Um dia alguém ainda vai fazer um levantamento --mereceria até um poema
épico-- dos feitos heroicos de adolescentes com tendências obsessivas
trancafiados dentro do próprio quarto.
Na Era de Ouro dos Micros, nos anos
1980, quando foi definida muita coisa que ressoa até hoje, boa parte dos títulos
era produzida por alguma dessas criaturas adoráveis.
Richard Garriott programou "Akalabeth" (1980) sozinho, no conforto do lar
--foi a semente da franquia "Ultima", essencial para o desenvolvimento do CRPG.
"Karateka" (1984) foi inteiramente produzido por Jordan Mechner, então apenas um
universitário.
Recentemente ele reuniu em livros os diários de criação do game e de seu jogo
seguinte, também produto exclusivo dos próprios esforços: "Prince of Persia"
(1989). Há dezenas de outros exemplos.
Naquela época os games ainda engatinhavam e as possibilidades em termos de
design --de gêneros a mecânicas-- pareciam tão infinitas e estonteantes quanto
as limitações de hardware. Ninguém sabia o que dava certo ou não, a ausência de
qualquer orçamento permitia o risco, então se tentava de tudo. E disso vieram
muitas surpresas.
Com a profissionalização da área, que se tornou uma das mais lucrativas, hoje
a ordem do dia são orçamentos milionários, equipes de produção com membros
contados às centenas e, seguindo a cartilha dos blockbusters, poucos riscos e
nenhuma inovação mais radical.
São poucos os jogos que escapam a essa lógica, mesmo entre produções de
pequenos estúdios. E, comercialmente, faz sentido ser assim.
Uma das soluções para resgatar o senso de urgência e a criatividade do
passado amador é uma velha e eficiente conhecida de outras linguagens criativas,
como o cinema e a literatura: o uso deliberado de limites artificiais.
E foi com isso em mente que em 2002 Geoff Howland criou o Ludum Dare
(ludumdare.com), uma competição internacional de desenvolvimento acelerado de
games que acontece três vezes ao ano.
Pelas regras do evento, cada participante (sempre individual) tem 48 horas
para criar um jogo do zero, dentro do tema especificado. Esse tema, que já
variou de "minimalismo" a "interação indireta", passando por "bode", é revelado
apenas no primeiro dia.
A participação é aberta a qualquer pessoa, o que atrai de game designers
veteranos às criaturas mencionadas no início da coluna. O tema único --na última
edição, "dez segundos"-- e o tempo escasso implodem qualquer constrangimento, e
os inscritos carbonizam sinapses para criar seus jogos.

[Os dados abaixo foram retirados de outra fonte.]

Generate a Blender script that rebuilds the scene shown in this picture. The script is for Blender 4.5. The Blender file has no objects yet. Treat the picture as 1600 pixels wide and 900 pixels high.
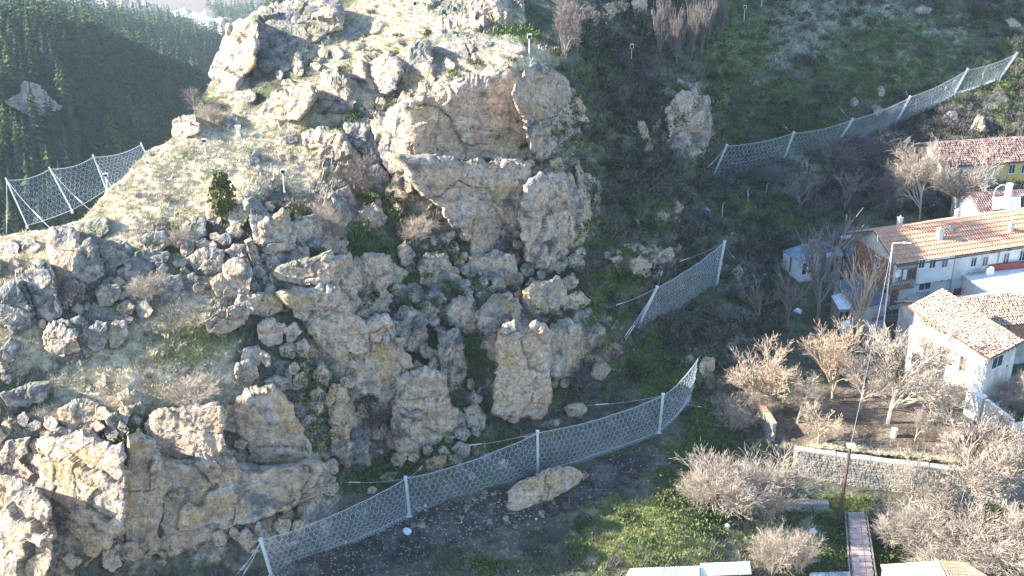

Não há prêmios em dinheiro no Ludum Dare: a satisfação é criar algo único e
compartilhar isso com o mundo --em todos os sentidos, pois o código-fonte também
deve ser posto à disposição (ainda que os autores mantenham todos os direitos
sobre suas criações).
Alguns dos minijogos criados para o evento serviram como protótipos para
games mais substanciais. Um deles é "Mew-Genics", o aguardado novo jogo do Team
Meat, responsável por "Super Meat Boy" (2010) --estrelado pelo melhor personagem
sem pele jamais inventado nesse universo.